There is considerable historical precedent for our project. We found ideal architecture—of exactly the sort we are engaging—in examples from Vitruvius, through Alberti and Da Vinci, Ledoux, Semper, Taut and Le Corbusier, Archigram, leading up to the present in ideal projects by Hadid and Holl.
We arrived at the designs of the Four Ideal Houses by a series of steps or stages, working both individually and in four teams, one for each House. As the design of each House progressed, it evolved from the ideal forms of its beginnings to the particular forms of its development and conclusion. If we assume, for example, that the House of Dawn has the form of a cylinder, we can expect that its ‘dawn-like’ ambiguity (neither fully night or day) will make any changes made to the volume uncertain in their purposes; yet, human inhabitation requires changes enable specific uses, such as entering and exiting the cylinder, and letting in light and air. Consequently, each opening in the volume might be determined, say, by enabling several uses simultaneously. In any event, such a transformation is, in itself, considered a next higher level of the ideal, in that it embodies a fundamental aspect—a continual evolution in time— of both the human and natural worlds.

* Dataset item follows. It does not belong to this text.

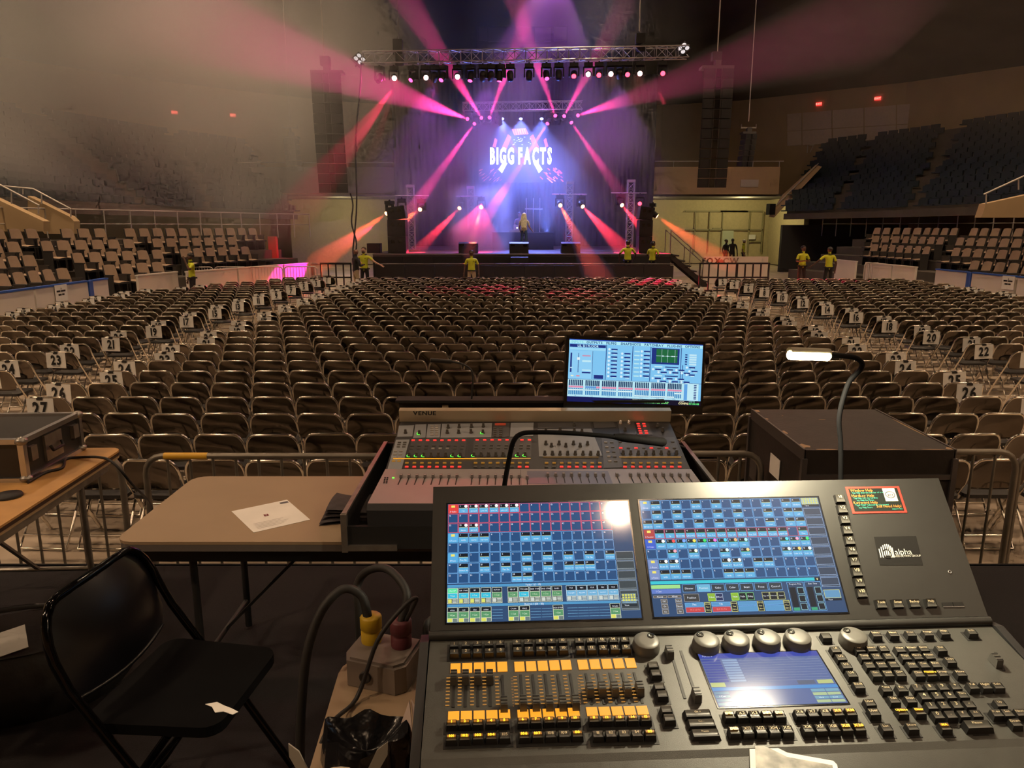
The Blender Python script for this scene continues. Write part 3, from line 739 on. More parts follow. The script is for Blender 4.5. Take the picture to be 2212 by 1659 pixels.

Stage One studied the four cardinal times – dawn, noon, dusk, midnight – and the four elemental volumes – cube, cylinder, cone, pyramid. This focused on identifying the essential (universal) characteristics of each. It was accomplished by dividing the class into two teams, one concerned with cardinal times, one concerned with volumes. These teams were further divided into four teams, one for each cardinal time or volume. These studies were presented to the whole class in a pin-up review. The conclusion of this stage was the students’ selection of one of the four cardinal times for each of the four volumes.
Stage Two began with the class divided into four teams, one for each volume, now with the program of its selected cardinal time, which we referred to as House. These teams worked together for the duration of the semester. Each team conducted a design competition, in which each team member proposed a design scheme for his/her House. These were presented in a pin-up review. After each review, a single scheme was selected for each house, as the basis for the teams’ work for the remainder of the semester.
Stage Three was the development of a schematic design for each House by its respective team. The distribution of tasks within each team was discussed with the faculty at the time this stage began.
Stage Four was the development of a final design for each House by its respective team.